Why are there so many mountains in the district of the lakes? The ice erosion led to the creation of this magnificent landscape. Ribbon lakes and valleys formed when Ice Age glaciers melted, but the hard rocks withstood glaciation and became mountains (Helvellyn mountain is made up of igneous rocks formed 450 million years ago). The pastoral life of the Vikings added to the beauty of the terrain.
Grasmere: the fairest place on Earth
We saw several groups of Herdwick sheep with thick fluffy fleeces that are unique to the central western parts of the Lake District. The hardy animals, reared for meat and wool, were introduced by the Vikings in the 6th century. The name “Herdwyck” comes from Old Norse, the Viking language, meaning “sheep pasture”.
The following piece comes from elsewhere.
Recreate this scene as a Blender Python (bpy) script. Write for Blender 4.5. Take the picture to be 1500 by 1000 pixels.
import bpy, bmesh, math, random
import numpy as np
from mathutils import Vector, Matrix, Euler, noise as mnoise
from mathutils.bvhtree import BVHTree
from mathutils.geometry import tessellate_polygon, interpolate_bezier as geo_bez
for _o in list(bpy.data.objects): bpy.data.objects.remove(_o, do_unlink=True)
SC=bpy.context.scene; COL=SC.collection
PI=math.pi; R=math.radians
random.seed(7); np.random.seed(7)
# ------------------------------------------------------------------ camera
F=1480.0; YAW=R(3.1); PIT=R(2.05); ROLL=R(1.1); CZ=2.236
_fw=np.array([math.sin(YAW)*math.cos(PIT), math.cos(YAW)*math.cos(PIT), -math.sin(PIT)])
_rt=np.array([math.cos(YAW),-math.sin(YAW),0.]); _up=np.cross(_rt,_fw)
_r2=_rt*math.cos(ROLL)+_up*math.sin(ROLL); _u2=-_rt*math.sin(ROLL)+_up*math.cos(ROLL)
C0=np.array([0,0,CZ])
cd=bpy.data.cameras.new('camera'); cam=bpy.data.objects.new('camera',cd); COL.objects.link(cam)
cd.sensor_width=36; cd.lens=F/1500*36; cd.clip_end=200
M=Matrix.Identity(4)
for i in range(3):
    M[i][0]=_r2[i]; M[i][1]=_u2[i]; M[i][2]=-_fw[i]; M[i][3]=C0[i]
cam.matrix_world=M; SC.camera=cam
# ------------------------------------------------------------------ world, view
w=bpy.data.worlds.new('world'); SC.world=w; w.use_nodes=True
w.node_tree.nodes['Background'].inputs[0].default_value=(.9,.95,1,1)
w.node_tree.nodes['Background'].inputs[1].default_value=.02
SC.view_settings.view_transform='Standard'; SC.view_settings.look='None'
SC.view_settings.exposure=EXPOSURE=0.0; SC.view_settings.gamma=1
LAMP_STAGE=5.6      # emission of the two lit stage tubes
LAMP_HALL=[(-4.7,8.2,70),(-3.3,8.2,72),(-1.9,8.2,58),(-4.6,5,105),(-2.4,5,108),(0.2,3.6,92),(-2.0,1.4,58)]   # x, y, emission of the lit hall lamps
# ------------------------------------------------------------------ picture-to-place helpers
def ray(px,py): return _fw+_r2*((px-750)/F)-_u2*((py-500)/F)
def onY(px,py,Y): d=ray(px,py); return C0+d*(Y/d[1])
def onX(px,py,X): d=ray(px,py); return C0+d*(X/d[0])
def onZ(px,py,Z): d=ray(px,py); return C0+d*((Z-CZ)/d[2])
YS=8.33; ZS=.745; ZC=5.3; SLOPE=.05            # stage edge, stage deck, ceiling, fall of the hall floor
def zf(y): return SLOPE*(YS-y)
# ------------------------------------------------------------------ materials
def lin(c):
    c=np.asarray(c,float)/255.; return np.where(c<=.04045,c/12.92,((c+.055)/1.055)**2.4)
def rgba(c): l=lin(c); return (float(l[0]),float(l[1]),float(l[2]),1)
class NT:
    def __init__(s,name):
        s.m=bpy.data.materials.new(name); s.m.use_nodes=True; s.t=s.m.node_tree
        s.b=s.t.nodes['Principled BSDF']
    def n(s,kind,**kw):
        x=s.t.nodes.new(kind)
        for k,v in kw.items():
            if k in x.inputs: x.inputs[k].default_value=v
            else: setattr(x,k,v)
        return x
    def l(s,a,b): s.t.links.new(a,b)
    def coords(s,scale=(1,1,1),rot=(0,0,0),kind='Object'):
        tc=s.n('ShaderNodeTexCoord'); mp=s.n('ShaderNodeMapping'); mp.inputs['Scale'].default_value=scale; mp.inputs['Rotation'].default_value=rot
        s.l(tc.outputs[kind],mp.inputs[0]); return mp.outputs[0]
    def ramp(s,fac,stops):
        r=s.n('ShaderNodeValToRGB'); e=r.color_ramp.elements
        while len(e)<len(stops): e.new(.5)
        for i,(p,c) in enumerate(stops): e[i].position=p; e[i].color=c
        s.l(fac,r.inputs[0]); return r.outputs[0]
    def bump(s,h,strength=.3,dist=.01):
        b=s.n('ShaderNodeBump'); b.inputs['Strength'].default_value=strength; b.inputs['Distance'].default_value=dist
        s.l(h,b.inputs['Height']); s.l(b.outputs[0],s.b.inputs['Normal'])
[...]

Soon we were in Wordsworth country: Grasmere. William Wordsworth, the poet, called it: The fairest place on Earth. Wordsworth, his sister Dorothy and his wife Mary are all buried in the St. Oswald Churchyard. Grasmere paid tribute to its most famous son with the Wordsworth Daffodil Garden; I looked for daffodils but found none. Instead, I found paved stones inscribed with two stanzas of his poem.
Driving past more picturesque roads fringed with vast plains overlooking mountains, we went past Sting’s house (he was a tutor in the district before the singer found fame through The Police) and the Britannia Inn, where Horatio Nelson stayed before the Battle of Trafalgar. Alfred Nobel, of the Nobel Prize fame, owned a gunpowder mine in the district, I was told, as we skirted the Eltenwater Lake and sped towards Coniston Water, the third largest lake in the district where Donald Campell was killed in 1967 in the waters where he set four successive water speed records.
It was 4pm, and the light was fading fast. After a short stop at the enchanting Tarns Hows, an artificial lake made by joining three tarns, we headed back to Windermere. Which was the best lake? Was it Ullswater or Derwentwater? I couldn’t decide.
We had covered a significant part of the 2,292-sq km national park. It was breathtakingly beautiful. Little wonder, it fired the imagination of the Romantic poets.